- _DATA BLOCK_
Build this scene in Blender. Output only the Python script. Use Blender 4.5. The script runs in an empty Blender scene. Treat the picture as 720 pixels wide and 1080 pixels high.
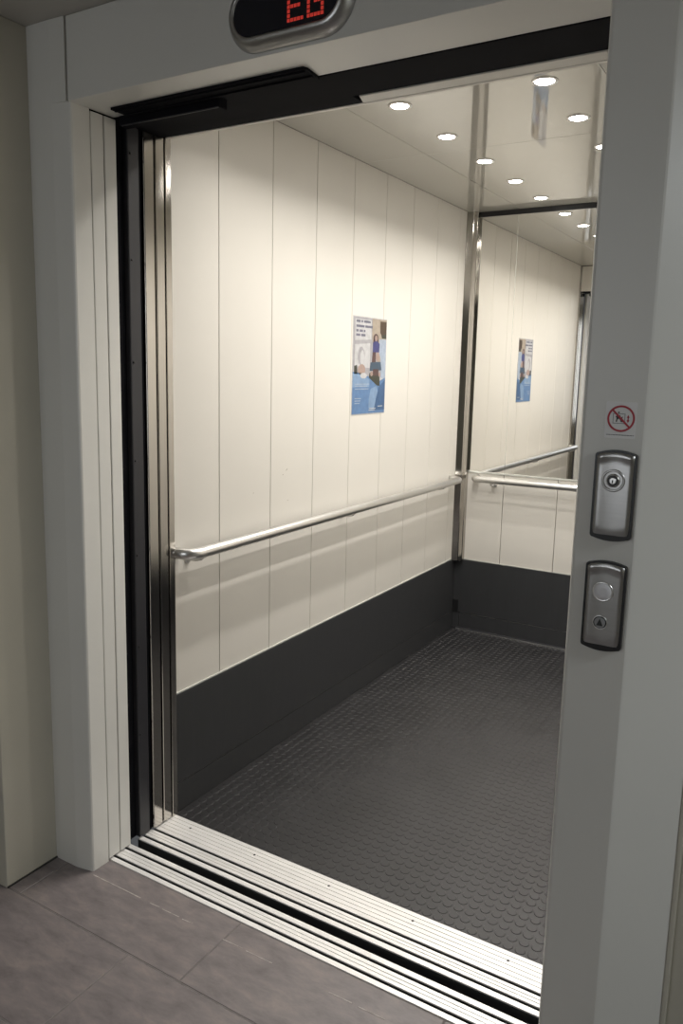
import bpy, bmesh, math, random
from mathutils import Vector, Matrix
random.seed(7)
sc = bpy.context.scene
COL = sc.collection

# ------------------------------------------------------------------ materials
def node_mat(name, col, rough=.5, metal=0., ior=1.5, spec=None, noise=0., nscale=20., stretch=(1, 1, 1),
             bump=0., bscale=200., rvar=0., coat=0.):
    m = bpy.data.materials.new(name); m.use_nodes = True
    nt = m.node_tree; b = nt.nodes['Principled BSDF']
    b.inputs['Base Color'].default_value = (*col, 1)
    b.inputs['Roughness'].default_value = rough
    b.inputs['Metallic'].default_value = metal
    b.inputs['IOR'].default_value = ior
    b.inputs['Coat Weight'].default_value = coat
    b.inputs['Coat Roughness'].default_value = .05
    if spec is not None: b.inputs['Specular IOR Level'].default_value = spec
    tc = nt.nodes.new('ShaderNodeTexCoord'); mp = nt.nodes.new('ShaderNodeMapping')
    mp.inputs['Scale'].default_value = stretch
    nt.links.new(tc.outputs['Object'], mp.inputs['Vector'])
    if noise or rvar:
        n = nt.nodes.new('ShaderNodeTexNoise'); n.inputs['Scale'].default_value = nscale
        n.inputs['Detail'].default_value = 5
        nt.links.new(mp.outputs['Vector'], n.inputs['Vector'])
        if noise:
            r = nt.nodes.new('ShaderNodeMapRange')
            r.inputs['From Min'].default_value = .3; r.inputs['From Max'].default_value = .7
            r.inputs['To Min'].default_value = 1 - noise; r.inputs['To Max'].default_value = 1 + noise
            nt.links.new(n.outputs['Fac'], r.inputs['Value'])
            mx = nt.nodes.new('ShaderNodeMix'); mx.data_type = 'RGBA'; mx.blend_type = 'MULTIPLY'
            mx.inputs[0].default_value = 1
            mx.inputs[6].default_value = (*col, 1)
            nt.links.new(r.outputs['Result'], mx.inputs[7]); nt.links.new(mx.outputs[2], b.inputs['Base Color'])
        if rvar:
            r2 = nt.nodes.new('ShaderNodeMapRange')
            r2.inputs['To Min'].default_value = rough - rvar; r2.inputs['To Max'].default_value = rough + rvar
            nt.links.new(n.outputs['Fac'], r2.inputs['Value']); nt.links.new(r2.outputs['Result'], b.inputs['Roughness'])
    if bump:
        n2 = nt.nodes.new('ShaderNodeTexNoise'); n2.inputs['Scale'].default_value = bscale
        n2.inputs['Detail'].default_value = 3
        nt.links.new(mp.outputs['Vector'], n2.inputs['Vector'])
        bp = nt.nodes.new('ShaderNodeBump'); bp.inputs['Strength'].default_value = bump
        bp.inputs['Distance'].default_value = .002
        nt.links.new(n2.outputs['Fac'], bp.inputs['Height']); nt.links.new(bp.outputs['Normal'], b.inputs['Normal'])
    return m

def emit_mat(name, col, s):
    m = bpy.data.materials.new(name); m.use_nodes = True
    nt = m.node_tree; b = nt.nodes['Principled BSDF']
    b.inputs['Base Color'].default_value = (*col, 1)
    b.inputs['Emission Color'].default_value = (*col, 1); b.inputs['Emission Strength'].default_value = s
    return m

M = dict(
    cream=node_mat('cream laminate', (.63, .605, .555), rough=.38, noise=.012, nscale=3, bump=.04, bscale=60),
    ceil=node_mat('polished cream ceiling', (.50, .485, .44), rough=.04, ior=2.5, noise=.01, nscale=2, bump=.006, bscale=6),
    backing=node_mat('dark joint backing', (.035, .033, .03), rough=.8),
    joint=node_mat('grey panel joint', (.12, .11, .09), rough=.8),
    powder=node_mat('light grey powder coat', (.66, .65, .61), rough=.36, noise=.015, nscale=4, bump=.05, bscale=300),
    lobby=node_mat('lobby cream paint', (.50, .475, .40), rough=.42, noise=.03, nscale=3, bump=.05, bscale=60),
    lobbyceil=node_mat('lobby ceiling paint', (.46, .44, .40), rough=.4, noise=.02, nscale=3),
    steel=node_mat('brushed stainless steel', (.50, .48, .45), rough=.13, metal=1, noise=.05, nscale=14, stretch=(1, 1, .04), rvar=.03, bump=.02, bscale=60),
    satin=node_mat('satin stainless tube', (.72, .71, .69), rough=.3, metal=1, noise=.03, nscale=30, stretch=(1, .05, 1)),
    plate=node_mat('dark brushed plate', (.46, .455, .445), rough=.33, metal=1, noise=.05, nscale=200, stretch=(.05, 1, 1)),
    kick=node_mat('anthracite kick laminate', (.038, .039, .041), rough=.28, noise=.06, nscale=60, stretch=(1, 1, .1), bump=.02, bscale=60),
    black=node_mat('black painted metal', (.008, .008, .010), rough=.85, spec=.08, noise=.2, nscale=10),
    darkgrey=node_mat('dark grey edge profile', (.022, .022, .026), rough=.45),
    rim=node_mat('black plastic rim', (.012, .012, .013), rough=.35),
    rubber=node_mat('black studded rubber', (.0150, .0145, .0155), rough=.46, ior=1.5, noise=.22, nscale=5, rvar=.06),
    alu=node_mat('ribbed aluminium sill', (.82, .805, .785), rough=.38, metal=.35, noise=.08, nscale=9, stretch=(.3, 3, 1)),
    groove=node_mat('dark sill groove', (.02, .02, .02), rough=.8),  # bed and sides of the grooves, their shade put into the colour
    mirror=node_mat('mirror glass', (.93, .92, .89), rough=.0, metal=1),
    edge=node_mat('mirror bevel edge', (.75, .77, .72), rough=.15, metal=.6),
    grout=node_mat('tile grout', (.15, .135, .13), rough=.9, noise=.2, nscale=40),
    chalk=node_mat('pale joint residue', (.34, .31, .29), rough=.9, noise=.3, nscale=60),
    glassblk=node_mat('black display glass', (.004, .005, .012), rough=.06),
    red=emit_mat('red display dots', (.9, .06, .04), .24),
    lens=emit_mat('downlight lens', (1, .95, .88), 40),
    white=node_mat('white sticker', (.78, .77, .76), rough=.5),
    signred=node_mat('sign red', (.42, .02, .035), rough=.5),
    signblk=node_mat('sign black', (.02, .02, .02), rough=.5),
    signgrey=node_mat('sign grey', (.28, .28, .28), rough=.5),
    button=node_mat('translucent white button', (.66, .65, .67), rough=.35),
    screw=node_mat('dark screw', (.02, .02, .02), rough=.4, metal=.5),
    scuff=node_mat('dark scuff mark', (.30, .27, .23), rough=.6),
)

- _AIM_
Return nothing but the lines running from the start of the data to the line with "COL = sc.collection", please, both ends included and no pictures.

- _REPLY_
Build this scene in Blender. Output only the Python script. Use Blender 4.5. The script runs in an empty Blender scene. Treat the picture as 720 pixels wide and 1080 pixels high.
import bpy, bmesh, math, random
from mathutils import Vector, Matrix
random.seed(7)
sc = bpy.context.scene
COL = sc.collection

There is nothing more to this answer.